#### Problem to work on
Write the data out again in full, with no departure from the original.

[Begin Recorded data]

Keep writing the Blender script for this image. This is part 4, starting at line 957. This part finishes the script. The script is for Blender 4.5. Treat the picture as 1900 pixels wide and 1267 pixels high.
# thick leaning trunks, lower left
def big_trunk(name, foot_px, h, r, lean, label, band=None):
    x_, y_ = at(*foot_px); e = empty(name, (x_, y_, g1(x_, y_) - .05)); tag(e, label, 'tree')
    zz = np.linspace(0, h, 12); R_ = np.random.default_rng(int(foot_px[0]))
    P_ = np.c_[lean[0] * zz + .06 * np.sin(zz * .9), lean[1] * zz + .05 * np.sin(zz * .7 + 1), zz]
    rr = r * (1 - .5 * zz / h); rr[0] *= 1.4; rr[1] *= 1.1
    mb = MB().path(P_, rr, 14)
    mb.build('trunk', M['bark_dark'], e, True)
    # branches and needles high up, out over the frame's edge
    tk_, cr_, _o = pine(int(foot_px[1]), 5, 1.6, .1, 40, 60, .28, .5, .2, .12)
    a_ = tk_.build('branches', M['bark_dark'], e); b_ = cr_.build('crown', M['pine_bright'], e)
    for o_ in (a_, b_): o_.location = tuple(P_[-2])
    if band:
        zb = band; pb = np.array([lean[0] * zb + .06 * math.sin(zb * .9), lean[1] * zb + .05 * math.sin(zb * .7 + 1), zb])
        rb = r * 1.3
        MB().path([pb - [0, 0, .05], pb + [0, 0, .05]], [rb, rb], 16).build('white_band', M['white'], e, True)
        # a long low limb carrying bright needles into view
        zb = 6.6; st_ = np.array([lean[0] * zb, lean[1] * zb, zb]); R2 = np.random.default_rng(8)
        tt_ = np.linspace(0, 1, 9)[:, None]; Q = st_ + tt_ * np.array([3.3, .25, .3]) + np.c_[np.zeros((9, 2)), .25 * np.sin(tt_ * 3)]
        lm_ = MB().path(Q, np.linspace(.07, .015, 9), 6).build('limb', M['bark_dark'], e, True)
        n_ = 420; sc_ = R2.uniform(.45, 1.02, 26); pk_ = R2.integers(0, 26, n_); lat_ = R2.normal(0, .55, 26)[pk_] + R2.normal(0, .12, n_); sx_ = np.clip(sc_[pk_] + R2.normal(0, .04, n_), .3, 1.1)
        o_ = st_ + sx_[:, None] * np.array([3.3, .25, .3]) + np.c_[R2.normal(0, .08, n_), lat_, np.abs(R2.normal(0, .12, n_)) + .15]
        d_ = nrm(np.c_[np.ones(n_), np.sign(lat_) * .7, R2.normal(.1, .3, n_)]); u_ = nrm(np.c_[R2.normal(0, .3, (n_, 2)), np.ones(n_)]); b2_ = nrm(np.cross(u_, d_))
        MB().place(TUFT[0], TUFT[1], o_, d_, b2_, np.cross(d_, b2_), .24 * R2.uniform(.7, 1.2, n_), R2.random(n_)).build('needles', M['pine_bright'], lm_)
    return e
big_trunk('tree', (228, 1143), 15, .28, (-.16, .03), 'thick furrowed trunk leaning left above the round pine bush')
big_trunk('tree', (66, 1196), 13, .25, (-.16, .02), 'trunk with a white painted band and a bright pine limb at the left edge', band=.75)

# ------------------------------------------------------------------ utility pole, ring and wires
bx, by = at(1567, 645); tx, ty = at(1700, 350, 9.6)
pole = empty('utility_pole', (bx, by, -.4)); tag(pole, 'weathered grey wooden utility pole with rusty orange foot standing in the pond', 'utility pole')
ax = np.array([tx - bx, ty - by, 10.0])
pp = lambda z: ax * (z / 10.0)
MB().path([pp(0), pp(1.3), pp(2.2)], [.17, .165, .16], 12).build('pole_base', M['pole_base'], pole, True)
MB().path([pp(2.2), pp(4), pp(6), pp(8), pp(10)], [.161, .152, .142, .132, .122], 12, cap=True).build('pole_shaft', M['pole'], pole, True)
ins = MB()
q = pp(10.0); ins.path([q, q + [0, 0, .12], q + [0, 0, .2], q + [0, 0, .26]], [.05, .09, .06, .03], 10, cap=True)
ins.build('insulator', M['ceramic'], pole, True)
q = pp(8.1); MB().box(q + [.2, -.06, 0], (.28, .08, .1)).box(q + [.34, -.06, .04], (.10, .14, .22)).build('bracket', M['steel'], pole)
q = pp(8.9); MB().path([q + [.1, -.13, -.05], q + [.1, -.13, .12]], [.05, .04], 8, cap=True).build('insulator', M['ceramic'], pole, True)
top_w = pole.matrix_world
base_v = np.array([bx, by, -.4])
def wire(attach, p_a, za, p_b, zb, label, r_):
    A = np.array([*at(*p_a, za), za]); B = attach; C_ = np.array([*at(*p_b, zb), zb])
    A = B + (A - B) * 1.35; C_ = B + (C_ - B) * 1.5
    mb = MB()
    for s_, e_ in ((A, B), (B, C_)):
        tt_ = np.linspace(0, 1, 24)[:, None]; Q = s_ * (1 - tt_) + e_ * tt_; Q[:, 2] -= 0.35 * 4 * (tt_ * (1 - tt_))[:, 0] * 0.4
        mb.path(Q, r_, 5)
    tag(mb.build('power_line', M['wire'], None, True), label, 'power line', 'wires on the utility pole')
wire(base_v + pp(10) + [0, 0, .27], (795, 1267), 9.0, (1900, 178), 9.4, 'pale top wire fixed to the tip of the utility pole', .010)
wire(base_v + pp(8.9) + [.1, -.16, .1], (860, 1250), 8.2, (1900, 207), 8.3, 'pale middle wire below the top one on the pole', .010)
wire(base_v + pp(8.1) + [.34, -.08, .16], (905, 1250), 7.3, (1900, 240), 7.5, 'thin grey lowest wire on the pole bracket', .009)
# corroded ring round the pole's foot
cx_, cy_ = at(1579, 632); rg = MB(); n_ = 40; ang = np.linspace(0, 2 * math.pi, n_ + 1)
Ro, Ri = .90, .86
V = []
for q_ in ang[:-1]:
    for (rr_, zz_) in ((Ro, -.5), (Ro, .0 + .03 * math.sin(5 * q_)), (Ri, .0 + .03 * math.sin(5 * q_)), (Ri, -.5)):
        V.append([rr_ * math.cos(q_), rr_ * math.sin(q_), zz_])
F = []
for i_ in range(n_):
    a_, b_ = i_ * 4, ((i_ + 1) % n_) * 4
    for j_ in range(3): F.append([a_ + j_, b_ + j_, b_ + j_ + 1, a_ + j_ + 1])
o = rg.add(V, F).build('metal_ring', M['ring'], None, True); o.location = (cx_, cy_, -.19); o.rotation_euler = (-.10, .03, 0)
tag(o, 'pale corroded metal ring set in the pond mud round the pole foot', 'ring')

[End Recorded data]

#### Exercise answer
Keep writing the Blender script for this image. This is part 4, starting at line 957. This part finishes the script. The script is for Blender 4.5. Treat the picture as 1900 pixels wide and 1267 pixels high.
# thick leaning trunks, lower left
def big_trunk(name, foot_px, h, r, lean, label, band=None):
    x_, y_ = at(*foot_px); e = empty(name, (x_, y_, g1(x_, y_) - .05)); tag(e, label, 'tree')
    zz = np.linspace(0, h, 12); R_ = np.random.default_rng(int(foot_px[0]))
    P_ = np.c_[lean[0] * zz + .06 * np.sin(zz * .9), lean[1] * zz + .05 * np.sin(zz * .7 + 1), zz]
    rr = r * (1 - .5 * zz / h); rr[0] *= 1.4; rr[1] *= 1.1
    mb = MB().path(P_, rr, 14)
    mb.build('trunk', M['bark_dark'], e, True)
    # branches and needles high up, out over the frame's edge
    tk_, cr_, _o = pine(int(foot_px[1]), 5, 1.6, .1, 40, 60, .28, .5, .2, .12)
    a_ = tk_.build('branches', M['bark_dark'], e); b_ = cr_.build('crown', M['pine_bright'], e)
    for o_ in (a_, b_): o_.location = tuple(P_[-2])
    if band:
        zb = band; pb = np.array([lean[0] * zb + .06 * math.sin(zb * .9), lean[1] * zb + .05 * math.sin(zb * .7 + 1), zb])
        rb = r * 1.3
        MB().path([pb - [0, 0, .05], pb + [0, 0, .05]], [rb, rb], 16).build('white_band', M['white'], e, True)
        # a long low limb carrying bright needles into view
        zb = 6.6; st_ = np.array([lean[0] * zb, lean[1] * zb, zb]); R2 = np.random.default_rng(8)
        tt_ = np.linspace(0, 1, 9)[:, None]; Q = st_ + tt_ * np.array([3.3, .25, .3]) + np.c_[np.zeros((9, 2)), .25 * np.sin(tt_ * 3)]
        lm_ = MB().path(Q, np.linspace(.07, .015, 9), 6).build('limb', M['bark_dark'], e, True)
        n_ = 420; sc_ = R2.uniform(.45, 1.02, 26); pk_ = R2.integers(0, 26, n_); lat_ = R2.normal(0, .55, 26)[pk_] + R2.normal(0, .12, n_); sx_ = np.clip(sc_[pk_] + R2.normal(0, .04, n_), .3, 1.1)
        o_ = st_ + sx_[:, None] * np.array([3.3, .25, .3]) + np.c_[R2.normal(0, .08, n_), lat_, np.abs(R2.normal(0, .12, n_)) + .15]
        d_ = nrm(np.c_[np.ones(n_), np.sign(lat_) * .7, R2.normal(.1, .3, n_)]); u_ = nrm(np.c_[R2.normal(0, .3, (n_, 2)), np.ones(n_)]); b2_ = nrm(np.cross(u_, d_))
        MB().place(TUFT[0], TUFT[1], o_, d_, b2_, np.cross(d_, b2_), .24 * R2.uniform(.7, 1.2, n_), R2.random(n_)).build('needles', M['pine_bright'], lm_)
    return e
big_trunk('tree', (228, 1143), 15, .28, (-.16, .03), 'thick furrowed trunk leaning left above the round pine bush')
big_trunk('tree', (66, 1196), 13, .25, (-.16, .02), 'trunk with a white painted band and a bright pine limb at the left edge', band=.75)

# ------------------------------------------------------------------ utility pole, ring and wires
bx, by = at(1567, 645); tx, ty = at(1700, 350, 9.6)
pole = empty('utility_pole', (bx, by, -.4)); tag(pole, 'weathered grey wooden utility pole with rusty orange foot standing in the pond', 'utility pole')
ax = np.array([tx - bx, ty - by, 10.0])
pp = lambda z: ax * (z / 10.0)
MB().path([pp(0), pp(1.3), pp(2.2)], [.17, .165, .16], 12).build('pole_base', M['pole_base'], pole, True)
MB().path([pp(2.2), pp(4), pp(6), pp(8), pp(10)], [.161, .152, .142, .132, .122], 12, cap=True).build('pole_shaft', M['pole'], pole, True)
ins = MB()
q = pp(10.0); ins.path([q, q + [0, 0, .12], q + [0, 0, .2], q + [0, 0, .26]], [.05, .09, .06, .03], 10, cap=True)
ins.build('insulator', M['ceramic'], pole, True)
q = pp(8.1); MB().box(q + [.2, -.06, 0], (.28, .08, .1)).box(q + [.34, -.06, .04], (.10, .14, .22)).build('bracket', M['steel'], pole)
q = pp(8.9); MB().path([q + [.1, -.13, -.05], q + [.1, -.13, .12]], [.05, .04], 8, cap=True).build('insulator', M['ceramic'], pole, True)
top_w = pole.matrix_world
base_v = np.array([bx, by, -.4])
def wire(attach, p_a, za, p_b, zb, label, r_):
    A = np.array([*at(*p_a, za), za]); B = attach; C_ = np.array([*at(*p_b, zb), zb])
    A = B + (A - B) * 1.35; C_ = B + (C_ - B) * 1.5
    mb = MB()
    for s_, e_ in ((A, B), (B, C_)):
        tt_ = np.linspace(0, 1, 24)[:, None]; Q = s_ * (1 - tt_) + e_ * tt_; Q[:, 2] -= 0.35 * 4 * (tt_ * (1 - tt_))[:, 0] * 0.4
        mb.path(Q, r_, 5)
    tag(mb.build('power_line', M['wire'], None, True), label, 'power line', 'wires on the utility pole')
wire(base_v + pp(10) + [0, 0, .27], (795, 1267), 9.0, (1900, 178), 9.4, 'pale top wire fixed to the tip of the utility pole', .010)
wire(base_v + pp(8.9) + [.1, -.16, .1], (860, 1250), 8.2, (1900, 207), 8.3, 'pale middle wire below the top one on the pole', .010)
wire(base_v + pp(8.1) + [.34, -.08, .16], (905, 1250), 7.3, (1900, 240), 7.5, 'thin grey lowest wire on the pole bracket', .009)
# corroded ring round the pole's foot
cx_, cy_ = at(1579, 632); rg = MB(); n_ = 40; ang = np.linspace(0, 2 * math.pi, n_ + 1)
Ro, Ri = .90, .86
V = []
for q_ in ang[:-1]:
    for (rr_, zz_) in ((Ro, -.5), (Ro, .0 + .03 * math.sin(5 * q_)), (Ri, .0 + .03 * math.sin(5 * q_)), (Ri, -.5)):
        V.append([rr_ * math.cos(q_), rr_ * math.sin(q_), zz_])
F = []
for i_ in range(n_):
    a_, b_ = i_ * 4, ((i_ + 1) % n_) * 4
    for j_ in range(3): F.append([a_ + j_, b_ + j_, b_ + j_ + 1, a_ + j_ + 1])
o = rg.add(V, F).build('metal_ring', M['ring'], None, True); o.location = (cx_, cy_, -.19); o.rotation_euler = (-.10, .03, 0)
tag(o, 'pale corroded metal ring set in the pond mud round the pole foot', 'ring')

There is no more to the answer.